The Wind Will Carry Us ★★★★

Just imagine the kind of evocative and lyrical ruminations on life typically found in Kiarostami's works imbued with a picturesque tranquility that makes the whole thing flow as if it really is floating on air, then you're in the sort of space which The Wind Will Carry Us occupies. It's a relatively straightforward yet completely sincere story about a worker named Behzad assimilating to the culture and routine of the quaint village that he's been assigned to. We're never explicitly told his business so most of the narrative is simply following him as he interacts with the locals and rides around the countryside (often in a comedic attempt to get signal for his phone), his separation from the modern world seeing him gradually begin to embrace more traditional methods and accept the slower moments that life has to offer.

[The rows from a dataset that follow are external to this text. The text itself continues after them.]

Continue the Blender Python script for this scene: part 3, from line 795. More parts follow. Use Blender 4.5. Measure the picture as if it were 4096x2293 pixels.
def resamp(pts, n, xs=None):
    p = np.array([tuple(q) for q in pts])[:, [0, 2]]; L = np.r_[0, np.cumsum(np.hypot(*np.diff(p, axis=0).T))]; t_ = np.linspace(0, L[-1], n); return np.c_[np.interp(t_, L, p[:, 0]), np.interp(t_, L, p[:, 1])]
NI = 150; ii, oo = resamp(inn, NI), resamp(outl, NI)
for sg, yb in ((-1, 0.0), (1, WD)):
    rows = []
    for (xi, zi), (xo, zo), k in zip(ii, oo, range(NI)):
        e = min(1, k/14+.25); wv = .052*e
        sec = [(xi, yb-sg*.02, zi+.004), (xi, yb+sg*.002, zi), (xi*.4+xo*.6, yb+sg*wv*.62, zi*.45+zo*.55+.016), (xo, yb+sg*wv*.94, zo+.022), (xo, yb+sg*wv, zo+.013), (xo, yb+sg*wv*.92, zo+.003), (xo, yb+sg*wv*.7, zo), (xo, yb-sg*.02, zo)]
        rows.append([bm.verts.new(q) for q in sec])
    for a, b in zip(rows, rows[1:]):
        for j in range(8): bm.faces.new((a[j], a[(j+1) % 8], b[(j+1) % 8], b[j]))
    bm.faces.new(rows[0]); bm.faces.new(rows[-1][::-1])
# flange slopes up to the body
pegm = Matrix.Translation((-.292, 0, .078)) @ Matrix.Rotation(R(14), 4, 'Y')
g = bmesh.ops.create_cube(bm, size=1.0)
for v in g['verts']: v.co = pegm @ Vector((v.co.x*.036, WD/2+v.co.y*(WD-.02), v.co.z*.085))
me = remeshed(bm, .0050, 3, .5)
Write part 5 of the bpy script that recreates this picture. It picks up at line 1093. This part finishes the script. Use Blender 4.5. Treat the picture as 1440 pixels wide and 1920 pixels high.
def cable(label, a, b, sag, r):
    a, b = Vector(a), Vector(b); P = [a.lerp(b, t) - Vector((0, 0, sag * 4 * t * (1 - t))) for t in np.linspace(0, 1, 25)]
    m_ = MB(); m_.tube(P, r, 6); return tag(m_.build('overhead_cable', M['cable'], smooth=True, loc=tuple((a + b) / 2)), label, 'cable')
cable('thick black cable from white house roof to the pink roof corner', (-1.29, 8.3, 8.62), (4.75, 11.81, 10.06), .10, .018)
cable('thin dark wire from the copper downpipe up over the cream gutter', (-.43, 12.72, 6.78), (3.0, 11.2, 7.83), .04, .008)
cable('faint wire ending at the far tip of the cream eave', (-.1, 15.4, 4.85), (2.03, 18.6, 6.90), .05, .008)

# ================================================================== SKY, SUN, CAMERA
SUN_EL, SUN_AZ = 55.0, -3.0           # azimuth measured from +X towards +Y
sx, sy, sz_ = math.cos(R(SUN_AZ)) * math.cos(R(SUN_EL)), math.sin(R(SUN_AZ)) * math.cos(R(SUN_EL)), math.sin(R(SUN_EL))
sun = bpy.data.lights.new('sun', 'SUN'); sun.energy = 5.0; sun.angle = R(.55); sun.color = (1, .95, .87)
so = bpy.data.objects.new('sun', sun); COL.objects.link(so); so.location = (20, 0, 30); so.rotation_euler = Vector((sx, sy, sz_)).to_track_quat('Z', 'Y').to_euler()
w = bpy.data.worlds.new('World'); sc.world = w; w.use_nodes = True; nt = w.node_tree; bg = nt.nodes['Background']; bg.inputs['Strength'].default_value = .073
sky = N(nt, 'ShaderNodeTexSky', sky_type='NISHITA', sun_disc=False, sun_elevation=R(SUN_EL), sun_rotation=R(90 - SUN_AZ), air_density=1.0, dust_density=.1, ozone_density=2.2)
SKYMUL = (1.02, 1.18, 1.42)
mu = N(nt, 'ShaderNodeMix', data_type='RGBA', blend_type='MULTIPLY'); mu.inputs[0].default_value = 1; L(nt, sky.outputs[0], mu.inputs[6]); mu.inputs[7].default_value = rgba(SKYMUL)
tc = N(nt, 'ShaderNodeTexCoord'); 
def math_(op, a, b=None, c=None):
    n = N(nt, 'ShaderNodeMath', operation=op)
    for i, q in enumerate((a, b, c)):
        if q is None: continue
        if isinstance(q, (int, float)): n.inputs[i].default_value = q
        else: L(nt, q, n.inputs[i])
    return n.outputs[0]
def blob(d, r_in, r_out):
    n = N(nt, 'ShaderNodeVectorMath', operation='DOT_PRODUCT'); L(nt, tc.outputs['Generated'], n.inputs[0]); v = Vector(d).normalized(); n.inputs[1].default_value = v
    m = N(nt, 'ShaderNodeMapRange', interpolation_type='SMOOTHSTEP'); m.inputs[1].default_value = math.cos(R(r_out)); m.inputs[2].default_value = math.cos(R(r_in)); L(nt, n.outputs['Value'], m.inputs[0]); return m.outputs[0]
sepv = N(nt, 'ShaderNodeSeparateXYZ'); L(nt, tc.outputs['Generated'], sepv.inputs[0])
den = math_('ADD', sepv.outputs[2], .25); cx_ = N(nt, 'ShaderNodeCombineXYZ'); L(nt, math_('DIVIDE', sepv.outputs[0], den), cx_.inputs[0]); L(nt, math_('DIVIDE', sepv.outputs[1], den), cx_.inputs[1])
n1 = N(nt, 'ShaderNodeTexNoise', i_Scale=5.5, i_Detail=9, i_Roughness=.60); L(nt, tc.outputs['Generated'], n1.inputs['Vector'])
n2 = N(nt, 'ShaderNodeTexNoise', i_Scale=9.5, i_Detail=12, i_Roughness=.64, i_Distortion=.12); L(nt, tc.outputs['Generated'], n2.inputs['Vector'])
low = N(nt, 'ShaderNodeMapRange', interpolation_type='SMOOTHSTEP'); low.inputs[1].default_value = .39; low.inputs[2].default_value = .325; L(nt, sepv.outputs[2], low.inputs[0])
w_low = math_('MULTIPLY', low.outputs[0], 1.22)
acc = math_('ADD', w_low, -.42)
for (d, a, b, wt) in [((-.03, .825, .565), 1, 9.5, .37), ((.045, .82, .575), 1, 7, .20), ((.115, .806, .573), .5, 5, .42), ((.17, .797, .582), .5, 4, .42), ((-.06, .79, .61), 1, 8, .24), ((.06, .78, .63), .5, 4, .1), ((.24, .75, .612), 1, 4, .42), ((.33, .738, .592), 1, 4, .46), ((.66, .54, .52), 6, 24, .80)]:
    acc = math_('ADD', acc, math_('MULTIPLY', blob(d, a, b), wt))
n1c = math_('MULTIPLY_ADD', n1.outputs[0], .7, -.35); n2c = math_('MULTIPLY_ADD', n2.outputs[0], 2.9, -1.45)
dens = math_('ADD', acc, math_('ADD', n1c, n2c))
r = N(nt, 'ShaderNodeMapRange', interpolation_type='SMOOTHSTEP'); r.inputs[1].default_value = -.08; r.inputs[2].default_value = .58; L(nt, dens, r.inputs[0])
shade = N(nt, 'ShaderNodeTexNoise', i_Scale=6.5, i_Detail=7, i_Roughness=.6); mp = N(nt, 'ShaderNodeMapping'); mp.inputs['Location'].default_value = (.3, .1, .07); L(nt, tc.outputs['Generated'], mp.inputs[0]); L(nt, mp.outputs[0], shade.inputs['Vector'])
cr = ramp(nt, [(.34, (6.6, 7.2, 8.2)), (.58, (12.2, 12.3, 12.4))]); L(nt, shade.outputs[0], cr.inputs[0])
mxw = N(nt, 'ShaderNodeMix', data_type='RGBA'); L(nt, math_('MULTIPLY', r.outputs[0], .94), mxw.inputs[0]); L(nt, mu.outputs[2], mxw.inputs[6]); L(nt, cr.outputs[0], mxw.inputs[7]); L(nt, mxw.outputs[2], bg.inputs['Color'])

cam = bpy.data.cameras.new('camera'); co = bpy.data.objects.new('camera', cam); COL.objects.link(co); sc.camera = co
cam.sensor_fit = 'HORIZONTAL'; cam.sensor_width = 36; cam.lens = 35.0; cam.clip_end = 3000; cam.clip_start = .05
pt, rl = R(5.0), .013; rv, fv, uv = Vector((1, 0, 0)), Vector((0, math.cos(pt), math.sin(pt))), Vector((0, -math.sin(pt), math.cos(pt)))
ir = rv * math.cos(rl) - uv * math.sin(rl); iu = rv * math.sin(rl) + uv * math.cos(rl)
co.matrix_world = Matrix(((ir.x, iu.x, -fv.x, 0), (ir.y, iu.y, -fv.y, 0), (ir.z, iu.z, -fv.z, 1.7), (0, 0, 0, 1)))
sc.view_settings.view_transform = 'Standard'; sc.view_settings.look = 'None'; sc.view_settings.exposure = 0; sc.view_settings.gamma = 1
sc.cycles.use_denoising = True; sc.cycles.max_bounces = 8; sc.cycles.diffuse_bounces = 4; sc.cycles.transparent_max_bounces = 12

Although it lacks much in the way of propulsion, there is a gentleness and a warmth that comes from observing the inner workings of this rural community that is quite enchanting; glimpsing certain situations repeated on a daily basis deftly creates the feeling that we're just watching the lives of these people naturally occur. Kiarostami is immensely skilled at making us feel like invisible spectators via his unobtrusive camerawork, the measured pacing and the absence of non-diegetic music. All of this bleeds into the poeticism that runs through every frame; Behzad's recitals tie it all together, but the repetitive incidents glide along as if being read from a page. Even the labyrinthine village with its striking pastoral colours and spectacular surrounding landscapes is so vivid that you'd think it could only come from someone's imagination.

So much of the charm presented here comes from the thematic simplicity and the visual expressiveness. It's a film where you merely sit back and absorb the atmosphere, because the journey is more important than the destination.